Judah’s involvement in imperial politics went poorly for the nation. When Babylon rose to power and marched on the Assyrian capital of Nineveh, Pharaoh Neco came to Assyria’s aid to prevent Babylon’s domination of the region. Josiah, the righteous king in whom the author of Samuel & Kings puts his hope, marched out to prevent the Egyptian advance and was killed in the valley of Megiddo. Jehoahaz, the royal son, aged 23 and now become king, goes to submit to Pharaoh, but is seized and taken to Egypt as a hostage. Pharaoh installs his brother, Jehoiakim, on the throne. Jehoiakim wisely switches side when Neco falls to Nebuchadnezzar, but when the Babylonian invasion of Egypt fails – and Nebuchadnezzar must withdraw to quell a rebellion at home – Jehoiakim betrays his new master.

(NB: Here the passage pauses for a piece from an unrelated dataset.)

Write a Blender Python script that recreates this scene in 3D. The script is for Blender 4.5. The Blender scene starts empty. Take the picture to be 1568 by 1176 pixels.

Nebuchadnezzar, however, deals quickly with the insurrection at home and marches back to Jerusalem and besieges the city. The help Jehoiakim expects from Egypt never materializes and the rebel king dies during the siege (a curiously timed and unexplained death). On taking the throne, his son, the 18-year-old Jehoiachin, surrenders. He is taken in chains to Babylon with a host of other captives from the elite families of the city, and Nebuchadnezzar installs his uncle, Zedekiah, as king. Ezekiel is among these first captives carried into exile in 597/6 BCE.

Jeremiah and Ezekiel, speaking on God’s behalf, are the lone voices of sanity, urging the king to submit to Babylonian rule. The royal prophets – the talking heads and tea leaf readers who dine at the king’s table – urge him to action, promising success, telling the king what he wants to hear. Zedekiah reaches out to Egypt for support and breaks his covenant/treaty with Babylon. But, again, Egyptian help does not materialize and Jerusalem, the monarchy, the temple and priesthood are all brutally and thoroughly destroyed. A second deportation begins Judah’s long exile.

Ezekiel embodies these troubling events in his parable of the great eagle/vulture* (Babylon/Nebuchadnezzar) who plucks a sprig from the Forest of Lebanon (the royal hall in Jerusalem) and carries it off to “a city of merchants” (Babylon). Then he takes “a seed from the land” (Zedekiah) and plants it in fertile soil where it grows into a vine – a vine, not a great tree; low, not exalted. But the vine does not send its roots towards the first eagle; instead it looks for strength and help from “a second eagle” (Egypt). And then, the prophet asks, what that first eagle will do? Will he not come and tear up the vine, rip up its roots, and leave it to wither beneath the hot desert winds?

The prophet’s fears are realized. But this word of doom is not all that the prophet has to say to us. God himself – not an eagle/vulture – will take a tender sprig and plant it on Mt. Zion where it will become a great tree in which “every kind of bird will live”. God promises a true king – not these rapacious vulture kings, nor the lowly vine, but a great cedar that shelters all.

This is why the insignificant mustard seed becomes a shelter for the birds. It is why Matthew and Luke call it a tree, lest we miss the allusion. This Jesus is the lowly twig become a great cedar. This Jesus is the shelter for all peoples. This Jesus is the promised ruler who will free God’s world from the vultures and provide a safe home for all.

*Note: the word translated ‘eagle’ also means vulture as can be seen in the allusion to shaved heads in Micah 1:16. (This Hebrew word is used also for a scavenging bird in Proverbs 30:17 and Hosea 8:1). The eagle is a noble national symbol to the United States, but an unclean bird to Israel.